Es necesario reconocer que las certezas absolutas no existen. Sabemos que la idea de una pintura no es una pintura. La pintura se hace con marcas sobre la superficie del lienzo, como el poema se hace con palabras antes que con ideas. El movimiento moderno reservó al artista un papel de creador de certezas y dogmas que en buena medida no se correspondía con la dialéctica de las obras realizadas. Aún hoy día andamos enredados entre esas zarzas llenas de espinas. A Matisse no le gustaba el juego del ajedrez porque, según decía, se sentía incapaz de jugar con signos que nunca cambian; Carmen sabe muy bien que, en una pintura o en un dibujo, cada marca realizada altera las precedentes y no hay signo, por insignificante que parezca, que no venga a modificar el relato. Por ello, insiste siempre en que la aventura del proceso de hacer es la que constituye el relato más importante para el artista y, por ello, también, se resiste a abandonarla haciendo muy suya la afirmación de Valery de que un poema nunca se termina, tan sólo se abandona.
Así pues, una vez aceptado que debemos vivir en la incertidumbre, nos debemos de esforzar en hacer de ésta la materia prima de nuestro arte.
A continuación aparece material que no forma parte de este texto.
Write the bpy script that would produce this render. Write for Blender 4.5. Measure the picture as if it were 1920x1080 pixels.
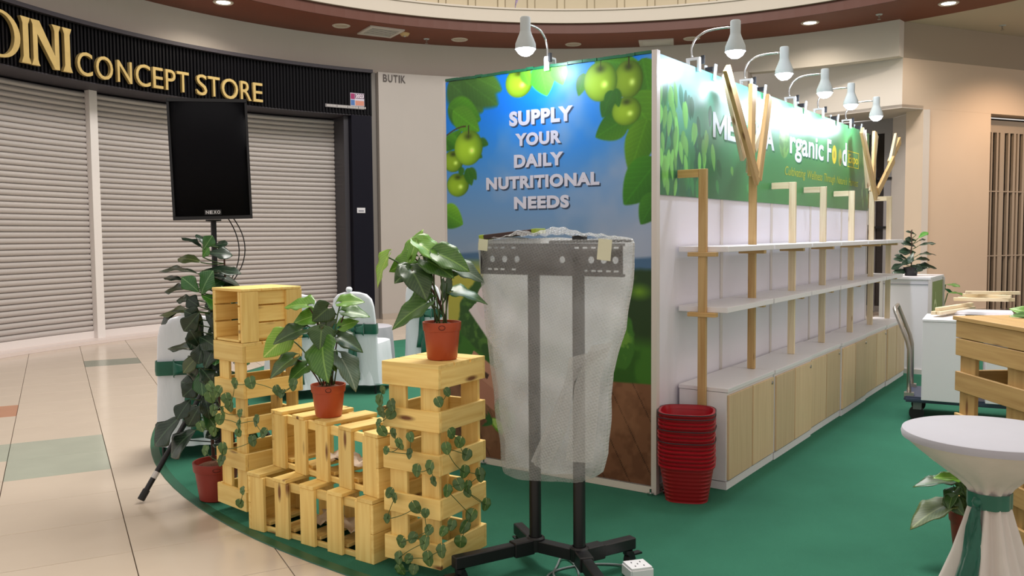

Cuando veo hoy a Carmen comprometida en su trabajo diario, asumiendo nuevos trabajos sin temor al riesgo, cuando otros artistas en su situación suelen darse por satisfechos con amortizar los logros realizados, crece mi admiración y mi respeto por ella. Admiración porque ha sabido construir un mundo que se funde firmemente con su obra y del que me es imposible desligarla. Y respeto porque, en ese actuar en la vida, con discreción y elegancia exquisitas, ha sabido mostrarnos un camino lleno de amor por lo visible, lo que en esencia significa por nosotros mismos.
Dejemos que sea Fernando Pessoa, en palabras de su heterónimo Alvaro de Campos, quien nos interpele: "¿De qué sirve el arte que quiere ser vida, sin la vida que quiere ser arte?"